Note that the common cases we test are guaranteed to be consistent. It is okay if packages rely on these cases. There is no uncertainty regarding these cases.

The manual explicitly mentions that Emacs 29 functionality may change. If we change the behavior of the function in edge cases, it can be considered a bug fix, but such potential changes don't justify removing the function again. Obviously the situation would be different if the function causes serious issues in popular downstream packages, which does not seem to be the case.

Changes in Emacs at this point have the same character for downstream users. Emacs 29 is already widely rolled out in its current form, this is at least the feeling I got from reports in my packages. Iirc the data of the Emacs community survey gave a similar result, but it was probably biased towards enthusiasts which regularly build Emacs from source.

BTW. this is one of the reasons I don't like releasing Compat X.1.0.0 before Emacs X.1 is released, I would suggest we refrain from doing so in the future.

I see your point, however we only released Compat 29 when Emacs 29 was already frozen. I am fully with you that a release should not happen significantly earlier. For package authors it is good if we have a somewhat early access to features, also since we can provide feedback regarding APIs. From my personal experience I can tell you that this is valuable. I am sure that other package authors agree with me on that, given that new Compat functionality has seen early adoption, e.g., in Transient or Magit. Releasing Compat early enough enabled Jonas to follow upstream changes in Transient and merge them back to Emacs before the release of Emacs 29.1. This would be harder otherwise.

I suggest we keep the function and follow changes which make it into Emacs 29. For the future, ideally bugs in new APIs are sorted out earlier.

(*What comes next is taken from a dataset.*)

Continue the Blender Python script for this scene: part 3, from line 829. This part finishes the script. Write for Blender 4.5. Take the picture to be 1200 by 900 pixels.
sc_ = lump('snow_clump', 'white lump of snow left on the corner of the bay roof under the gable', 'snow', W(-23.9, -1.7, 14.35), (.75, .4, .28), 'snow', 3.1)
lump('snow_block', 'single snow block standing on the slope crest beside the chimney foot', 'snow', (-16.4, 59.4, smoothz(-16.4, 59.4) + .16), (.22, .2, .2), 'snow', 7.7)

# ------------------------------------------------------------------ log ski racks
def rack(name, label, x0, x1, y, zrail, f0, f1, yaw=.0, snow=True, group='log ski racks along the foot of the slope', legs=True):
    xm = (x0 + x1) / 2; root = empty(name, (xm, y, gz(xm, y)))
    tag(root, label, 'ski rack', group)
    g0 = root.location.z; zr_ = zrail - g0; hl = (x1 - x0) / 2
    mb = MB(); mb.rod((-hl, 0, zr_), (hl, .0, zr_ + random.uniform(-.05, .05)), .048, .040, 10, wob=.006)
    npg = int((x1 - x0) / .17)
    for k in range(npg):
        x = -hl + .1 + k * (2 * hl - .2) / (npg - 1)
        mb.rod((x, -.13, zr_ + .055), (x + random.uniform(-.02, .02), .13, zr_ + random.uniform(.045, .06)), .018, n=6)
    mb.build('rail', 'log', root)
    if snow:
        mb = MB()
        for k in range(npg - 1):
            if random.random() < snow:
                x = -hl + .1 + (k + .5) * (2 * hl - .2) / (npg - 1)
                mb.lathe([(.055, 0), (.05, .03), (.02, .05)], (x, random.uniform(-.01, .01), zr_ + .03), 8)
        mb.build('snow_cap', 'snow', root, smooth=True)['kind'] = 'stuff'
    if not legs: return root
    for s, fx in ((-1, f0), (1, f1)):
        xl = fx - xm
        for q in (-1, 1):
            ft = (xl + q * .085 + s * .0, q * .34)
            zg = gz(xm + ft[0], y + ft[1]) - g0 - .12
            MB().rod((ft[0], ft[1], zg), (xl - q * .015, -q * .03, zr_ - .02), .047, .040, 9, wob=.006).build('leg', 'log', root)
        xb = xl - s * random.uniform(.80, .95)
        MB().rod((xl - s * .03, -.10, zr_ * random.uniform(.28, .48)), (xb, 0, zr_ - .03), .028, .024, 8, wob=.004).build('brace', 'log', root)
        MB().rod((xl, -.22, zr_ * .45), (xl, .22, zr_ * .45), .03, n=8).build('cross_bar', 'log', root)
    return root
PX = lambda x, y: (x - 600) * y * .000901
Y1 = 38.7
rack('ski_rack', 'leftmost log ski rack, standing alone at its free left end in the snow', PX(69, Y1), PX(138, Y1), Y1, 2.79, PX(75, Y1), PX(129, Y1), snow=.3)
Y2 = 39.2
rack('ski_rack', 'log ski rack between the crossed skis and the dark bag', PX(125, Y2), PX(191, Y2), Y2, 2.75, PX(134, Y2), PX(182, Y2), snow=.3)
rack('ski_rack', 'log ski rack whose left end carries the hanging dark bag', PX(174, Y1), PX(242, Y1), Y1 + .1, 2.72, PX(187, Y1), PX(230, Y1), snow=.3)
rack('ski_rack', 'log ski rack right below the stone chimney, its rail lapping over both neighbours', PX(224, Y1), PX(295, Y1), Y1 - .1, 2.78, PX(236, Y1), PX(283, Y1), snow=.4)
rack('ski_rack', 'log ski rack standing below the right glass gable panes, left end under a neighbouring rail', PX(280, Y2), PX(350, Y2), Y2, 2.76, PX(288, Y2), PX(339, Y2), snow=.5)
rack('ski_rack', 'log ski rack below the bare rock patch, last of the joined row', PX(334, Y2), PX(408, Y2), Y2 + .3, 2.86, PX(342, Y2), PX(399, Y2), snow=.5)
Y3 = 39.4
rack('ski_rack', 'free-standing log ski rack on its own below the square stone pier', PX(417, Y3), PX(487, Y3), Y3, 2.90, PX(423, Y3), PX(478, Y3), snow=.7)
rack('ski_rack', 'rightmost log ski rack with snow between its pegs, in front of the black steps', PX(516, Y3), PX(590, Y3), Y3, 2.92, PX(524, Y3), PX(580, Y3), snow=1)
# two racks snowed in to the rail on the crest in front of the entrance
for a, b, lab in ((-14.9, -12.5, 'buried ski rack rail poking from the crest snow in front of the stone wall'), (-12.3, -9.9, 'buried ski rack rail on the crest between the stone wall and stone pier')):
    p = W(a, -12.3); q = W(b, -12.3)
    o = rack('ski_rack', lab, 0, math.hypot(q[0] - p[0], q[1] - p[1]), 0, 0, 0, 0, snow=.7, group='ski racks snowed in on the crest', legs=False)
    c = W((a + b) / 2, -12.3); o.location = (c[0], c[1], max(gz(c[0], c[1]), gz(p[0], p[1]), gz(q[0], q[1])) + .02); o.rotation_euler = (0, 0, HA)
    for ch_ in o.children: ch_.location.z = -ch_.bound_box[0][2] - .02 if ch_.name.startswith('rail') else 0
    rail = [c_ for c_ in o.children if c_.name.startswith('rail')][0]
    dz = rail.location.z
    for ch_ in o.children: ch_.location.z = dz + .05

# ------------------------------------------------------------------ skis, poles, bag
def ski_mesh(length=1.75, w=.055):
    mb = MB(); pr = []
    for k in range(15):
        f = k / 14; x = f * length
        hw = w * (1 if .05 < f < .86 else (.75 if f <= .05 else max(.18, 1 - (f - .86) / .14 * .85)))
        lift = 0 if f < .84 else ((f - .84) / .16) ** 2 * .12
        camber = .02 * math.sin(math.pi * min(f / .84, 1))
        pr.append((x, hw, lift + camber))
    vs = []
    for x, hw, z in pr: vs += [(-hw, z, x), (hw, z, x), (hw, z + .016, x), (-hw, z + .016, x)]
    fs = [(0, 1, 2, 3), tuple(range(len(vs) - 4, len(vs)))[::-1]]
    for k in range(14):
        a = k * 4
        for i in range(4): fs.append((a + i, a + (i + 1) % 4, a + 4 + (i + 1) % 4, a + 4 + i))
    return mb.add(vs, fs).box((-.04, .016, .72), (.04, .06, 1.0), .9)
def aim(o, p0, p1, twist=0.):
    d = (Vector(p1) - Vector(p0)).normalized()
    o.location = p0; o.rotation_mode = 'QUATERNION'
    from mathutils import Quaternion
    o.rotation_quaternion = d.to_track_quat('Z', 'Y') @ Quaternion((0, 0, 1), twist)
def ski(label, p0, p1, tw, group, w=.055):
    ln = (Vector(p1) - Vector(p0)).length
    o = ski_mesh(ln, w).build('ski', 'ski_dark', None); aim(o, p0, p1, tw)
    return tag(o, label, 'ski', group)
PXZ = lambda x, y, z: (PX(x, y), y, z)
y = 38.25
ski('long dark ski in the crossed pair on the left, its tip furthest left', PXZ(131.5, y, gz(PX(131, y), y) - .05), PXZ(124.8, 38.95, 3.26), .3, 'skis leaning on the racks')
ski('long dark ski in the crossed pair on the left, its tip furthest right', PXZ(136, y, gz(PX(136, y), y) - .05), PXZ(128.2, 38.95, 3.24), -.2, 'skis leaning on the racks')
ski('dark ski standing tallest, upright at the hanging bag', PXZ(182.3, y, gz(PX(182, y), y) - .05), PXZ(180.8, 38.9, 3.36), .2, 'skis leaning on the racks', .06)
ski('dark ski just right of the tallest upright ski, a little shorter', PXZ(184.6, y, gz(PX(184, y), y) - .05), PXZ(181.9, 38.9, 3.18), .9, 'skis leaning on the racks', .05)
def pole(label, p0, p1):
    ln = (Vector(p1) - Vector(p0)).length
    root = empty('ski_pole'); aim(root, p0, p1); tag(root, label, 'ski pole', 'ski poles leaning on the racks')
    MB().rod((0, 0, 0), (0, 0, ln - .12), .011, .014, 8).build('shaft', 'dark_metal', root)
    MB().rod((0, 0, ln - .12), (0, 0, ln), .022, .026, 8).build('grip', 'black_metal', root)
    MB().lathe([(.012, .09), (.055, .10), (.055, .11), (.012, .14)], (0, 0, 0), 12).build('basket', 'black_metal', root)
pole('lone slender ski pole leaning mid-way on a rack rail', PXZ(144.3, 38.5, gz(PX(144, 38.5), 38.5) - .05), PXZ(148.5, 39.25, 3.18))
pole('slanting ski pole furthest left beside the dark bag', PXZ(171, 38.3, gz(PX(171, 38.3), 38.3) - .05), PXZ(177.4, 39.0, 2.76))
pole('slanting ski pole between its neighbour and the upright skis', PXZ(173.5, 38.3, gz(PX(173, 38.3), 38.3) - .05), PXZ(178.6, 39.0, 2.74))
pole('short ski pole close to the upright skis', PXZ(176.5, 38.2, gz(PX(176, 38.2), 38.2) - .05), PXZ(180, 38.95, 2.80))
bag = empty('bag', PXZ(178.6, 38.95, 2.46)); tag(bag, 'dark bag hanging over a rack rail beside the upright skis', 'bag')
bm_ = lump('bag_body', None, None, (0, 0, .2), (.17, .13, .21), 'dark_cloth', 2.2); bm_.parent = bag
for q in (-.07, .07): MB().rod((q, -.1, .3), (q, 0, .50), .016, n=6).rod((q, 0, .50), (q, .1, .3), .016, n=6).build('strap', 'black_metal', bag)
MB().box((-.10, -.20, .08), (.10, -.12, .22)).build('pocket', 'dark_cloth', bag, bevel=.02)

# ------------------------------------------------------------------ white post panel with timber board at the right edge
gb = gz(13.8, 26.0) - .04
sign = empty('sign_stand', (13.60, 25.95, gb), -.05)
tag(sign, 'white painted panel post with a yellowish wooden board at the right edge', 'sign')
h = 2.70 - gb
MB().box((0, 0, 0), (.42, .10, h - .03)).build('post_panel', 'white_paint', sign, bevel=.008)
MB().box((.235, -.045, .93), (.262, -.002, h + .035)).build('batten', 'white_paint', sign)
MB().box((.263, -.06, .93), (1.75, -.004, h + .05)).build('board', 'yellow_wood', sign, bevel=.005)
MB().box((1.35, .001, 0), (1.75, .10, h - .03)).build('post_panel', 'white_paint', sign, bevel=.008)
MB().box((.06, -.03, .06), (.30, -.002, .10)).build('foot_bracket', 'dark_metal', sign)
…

To give you some more perspective, sometimes bugs in Emacs are fixed in a backward incompatible and messy way, e.g., the function string-lines, which just changed its behavior between releases. This is not great and we should do our best to avoid such situations in the future. Changes of edge cases in file-name-split do not seem as serious.

I hope we can converge to a workflow where new Emacs APIs are added soon to Compat in a separate branch. Then we provide critical feedback and testing early on. This will help preventing changes in APIs at a late stage. The new emacs-30 branch is a good start in that direction. Maybe we can even encourage other Emacs contributors to also contribute to Compat as Joseph did.